Oliver Wood has to be one of my favorite vocalists of all time. His voice is bluesy, provocative, and as smooth as sock coffee* on a rainy morning. His singing gave me chills and I was awe struck for awhile, soaking in the Wood Brothers extraordinary performance. They share their souls, infusing us with ardor. Oliver’s bluesy foundation celebrates each song in this union of brothers, bluegrass and folk influences add sweetness and sincerity.  Their headlining set effected me so deeply, tears of gratefulness streamed freely down my face. The Wood Brothers music is as organic and soul appeasing as any I’ve ever heard. To be in their presence and share their prodigious euphony is unparalleled. Everyone was enchanted by their music, and we all reveled with them. Oliver sang Ophelia at the end of their set like a vocal wizard! They left the stage momentarily and the crowd cheered fanatically. The Wood Brothers took the stage for an encore, just as we were able to see stars in the sky. Their incredible set left me speechless- which is rare. I thanked the universe for such an eargasmic night of legendary music.
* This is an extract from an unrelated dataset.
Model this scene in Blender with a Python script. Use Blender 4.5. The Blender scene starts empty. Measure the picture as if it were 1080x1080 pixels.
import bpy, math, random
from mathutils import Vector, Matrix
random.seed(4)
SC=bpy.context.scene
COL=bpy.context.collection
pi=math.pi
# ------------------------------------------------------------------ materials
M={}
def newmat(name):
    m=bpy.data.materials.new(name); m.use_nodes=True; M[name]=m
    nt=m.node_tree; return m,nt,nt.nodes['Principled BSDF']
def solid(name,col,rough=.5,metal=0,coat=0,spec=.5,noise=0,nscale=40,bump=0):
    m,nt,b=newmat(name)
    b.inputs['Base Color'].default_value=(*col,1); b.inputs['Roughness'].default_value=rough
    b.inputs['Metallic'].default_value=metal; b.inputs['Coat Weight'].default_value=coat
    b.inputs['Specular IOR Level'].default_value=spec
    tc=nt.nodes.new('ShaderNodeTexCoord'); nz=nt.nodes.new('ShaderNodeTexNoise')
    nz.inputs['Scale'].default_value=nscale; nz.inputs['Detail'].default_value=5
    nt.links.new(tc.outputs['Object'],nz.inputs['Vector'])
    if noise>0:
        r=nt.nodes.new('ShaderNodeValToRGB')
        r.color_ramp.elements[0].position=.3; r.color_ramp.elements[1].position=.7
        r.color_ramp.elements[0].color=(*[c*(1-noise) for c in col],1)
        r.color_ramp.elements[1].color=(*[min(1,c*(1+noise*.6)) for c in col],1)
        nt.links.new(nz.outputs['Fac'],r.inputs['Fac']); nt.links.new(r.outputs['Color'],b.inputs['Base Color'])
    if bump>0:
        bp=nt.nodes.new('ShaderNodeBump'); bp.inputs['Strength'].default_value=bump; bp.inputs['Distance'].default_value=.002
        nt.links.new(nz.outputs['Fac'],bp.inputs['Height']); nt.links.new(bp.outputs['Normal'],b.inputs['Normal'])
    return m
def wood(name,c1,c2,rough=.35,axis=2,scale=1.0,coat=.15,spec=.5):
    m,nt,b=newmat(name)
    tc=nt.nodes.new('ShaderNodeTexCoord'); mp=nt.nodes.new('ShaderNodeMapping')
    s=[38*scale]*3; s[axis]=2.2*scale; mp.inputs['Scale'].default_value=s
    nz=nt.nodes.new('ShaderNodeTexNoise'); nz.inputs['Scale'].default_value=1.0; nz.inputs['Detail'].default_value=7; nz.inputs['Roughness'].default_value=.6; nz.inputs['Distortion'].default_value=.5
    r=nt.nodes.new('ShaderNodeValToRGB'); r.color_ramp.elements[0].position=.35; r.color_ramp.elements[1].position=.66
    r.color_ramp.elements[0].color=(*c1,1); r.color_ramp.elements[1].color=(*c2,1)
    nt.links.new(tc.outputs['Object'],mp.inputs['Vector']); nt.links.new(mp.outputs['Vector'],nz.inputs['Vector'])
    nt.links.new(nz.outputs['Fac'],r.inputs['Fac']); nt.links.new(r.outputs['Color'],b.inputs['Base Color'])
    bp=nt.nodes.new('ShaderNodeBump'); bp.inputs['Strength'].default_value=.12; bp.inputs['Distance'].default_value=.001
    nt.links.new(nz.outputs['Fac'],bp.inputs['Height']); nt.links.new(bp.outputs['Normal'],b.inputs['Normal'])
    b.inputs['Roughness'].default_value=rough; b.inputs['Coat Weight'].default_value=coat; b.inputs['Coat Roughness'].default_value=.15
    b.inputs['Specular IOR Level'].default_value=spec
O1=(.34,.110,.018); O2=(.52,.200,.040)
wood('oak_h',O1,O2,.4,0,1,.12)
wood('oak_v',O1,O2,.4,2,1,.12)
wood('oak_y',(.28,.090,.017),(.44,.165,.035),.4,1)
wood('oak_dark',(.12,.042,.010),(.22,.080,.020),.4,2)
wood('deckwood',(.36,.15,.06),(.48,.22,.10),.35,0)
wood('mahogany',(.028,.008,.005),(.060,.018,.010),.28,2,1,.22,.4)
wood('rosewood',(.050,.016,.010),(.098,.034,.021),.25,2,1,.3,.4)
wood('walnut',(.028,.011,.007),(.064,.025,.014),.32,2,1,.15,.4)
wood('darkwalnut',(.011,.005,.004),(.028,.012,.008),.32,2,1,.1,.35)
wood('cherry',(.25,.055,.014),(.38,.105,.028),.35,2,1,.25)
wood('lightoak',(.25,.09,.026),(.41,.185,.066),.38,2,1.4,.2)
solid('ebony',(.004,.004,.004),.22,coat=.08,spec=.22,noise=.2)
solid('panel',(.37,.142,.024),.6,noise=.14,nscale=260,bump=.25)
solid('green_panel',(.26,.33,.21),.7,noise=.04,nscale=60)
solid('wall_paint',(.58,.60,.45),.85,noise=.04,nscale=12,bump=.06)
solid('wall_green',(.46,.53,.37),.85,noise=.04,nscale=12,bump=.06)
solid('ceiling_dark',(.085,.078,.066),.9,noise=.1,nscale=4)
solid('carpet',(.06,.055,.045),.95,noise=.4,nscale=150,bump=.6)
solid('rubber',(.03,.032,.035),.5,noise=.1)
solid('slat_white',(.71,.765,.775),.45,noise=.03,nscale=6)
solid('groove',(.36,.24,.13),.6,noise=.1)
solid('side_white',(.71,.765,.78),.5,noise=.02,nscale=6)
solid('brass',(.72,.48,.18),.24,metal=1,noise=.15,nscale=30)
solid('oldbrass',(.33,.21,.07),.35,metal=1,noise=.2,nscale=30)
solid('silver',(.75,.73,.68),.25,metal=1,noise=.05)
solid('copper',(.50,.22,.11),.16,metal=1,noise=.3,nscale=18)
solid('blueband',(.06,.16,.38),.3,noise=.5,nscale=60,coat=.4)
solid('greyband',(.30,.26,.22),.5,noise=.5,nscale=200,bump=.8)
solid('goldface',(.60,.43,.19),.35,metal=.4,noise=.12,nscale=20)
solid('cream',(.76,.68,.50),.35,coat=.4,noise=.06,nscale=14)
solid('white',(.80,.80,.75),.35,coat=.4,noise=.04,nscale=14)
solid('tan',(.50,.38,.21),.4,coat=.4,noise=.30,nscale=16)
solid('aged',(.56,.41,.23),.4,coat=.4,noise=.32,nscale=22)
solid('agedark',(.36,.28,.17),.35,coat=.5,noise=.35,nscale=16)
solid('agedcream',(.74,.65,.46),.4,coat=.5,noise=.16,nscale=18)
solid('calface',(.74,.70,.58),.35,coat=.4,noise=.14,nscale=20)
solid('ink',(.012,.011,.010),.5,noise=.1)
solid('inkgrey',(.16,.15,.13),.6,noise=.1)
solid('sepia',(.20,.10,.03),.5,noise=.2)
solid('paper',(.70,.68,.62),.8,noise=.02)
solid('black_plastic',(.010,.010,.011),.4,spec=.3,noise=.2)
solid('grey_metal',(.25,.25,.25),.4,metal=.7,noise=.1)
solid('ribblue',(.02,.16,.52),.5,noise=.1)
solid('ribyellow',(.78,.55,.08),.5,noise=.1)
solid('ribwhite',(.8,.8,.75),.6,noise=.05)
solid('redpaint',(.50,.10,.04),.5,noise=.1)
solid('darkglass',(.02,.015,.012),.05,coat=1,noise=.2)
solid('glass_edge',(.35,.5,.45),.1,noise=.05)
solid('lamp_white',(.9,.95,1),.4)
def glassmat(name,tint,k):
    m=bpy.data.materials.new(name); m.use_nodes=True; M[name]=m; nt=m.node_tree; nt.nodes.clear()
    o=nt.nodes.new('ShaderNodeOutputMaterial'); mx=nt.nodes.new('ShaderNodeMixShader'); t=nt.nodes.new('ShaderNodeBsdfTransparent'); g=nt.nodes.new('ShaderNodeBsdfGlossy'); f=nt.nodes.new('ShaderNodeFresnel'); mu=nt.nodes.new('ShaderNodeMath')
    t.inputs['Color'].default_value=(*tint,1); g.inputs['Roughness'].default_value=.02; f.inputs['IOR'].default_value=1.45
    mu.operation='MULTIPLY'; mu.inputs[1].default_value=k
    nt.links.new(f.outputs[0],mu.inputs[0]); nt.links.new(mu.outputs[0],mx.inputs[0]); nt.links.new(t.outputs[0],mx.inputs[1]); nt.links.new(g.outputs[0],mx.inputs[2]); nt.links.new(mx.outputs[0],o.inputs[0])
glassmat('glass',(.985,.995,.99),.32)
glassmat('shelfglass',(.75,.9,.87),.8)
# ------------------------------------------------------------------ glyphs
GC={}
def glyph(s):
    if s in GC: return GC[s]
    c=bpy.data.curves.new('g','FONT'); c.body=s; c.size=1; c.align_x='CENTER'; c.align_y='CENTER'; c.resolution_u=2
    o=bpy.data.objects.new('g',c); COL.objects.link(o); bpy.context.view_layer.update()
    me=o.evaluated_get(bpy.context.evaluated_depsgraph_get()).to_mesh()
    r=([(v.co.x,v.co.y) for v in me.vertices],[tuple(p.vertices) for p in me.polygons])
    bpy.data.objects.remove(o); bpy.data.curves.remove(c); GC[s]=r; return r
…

     I drank moonshine with my friends beside a cozy fire, with my spirit satiated. There is no place I would rather be than bathing my soul in the precious source of our kinship and love. Party In The Holler was sensationally comforting, and an indescribably fantastic way to commemorate a new season in our lives. To say I adulate these astounding musicians, and this supremely beautiful venue is an understatement. I have left a piece of my heart there, and will return as often as I can. During the cold Winter to come, these memories will warm me, like an ember in a campfire. I shall forever feel blessed to love this life we lead.
                                     B. A. Jones
*sock coffee= half coffee and a little sugar / half 130 proof moonshine= 65 proof coffee shine. I took it out of the cooler and couldn’t find my koozie. My friend put a fleece sock on the jar so we could take the chilled concoction to the riverside and share It with the musicians. So I was just calling it sock coffee.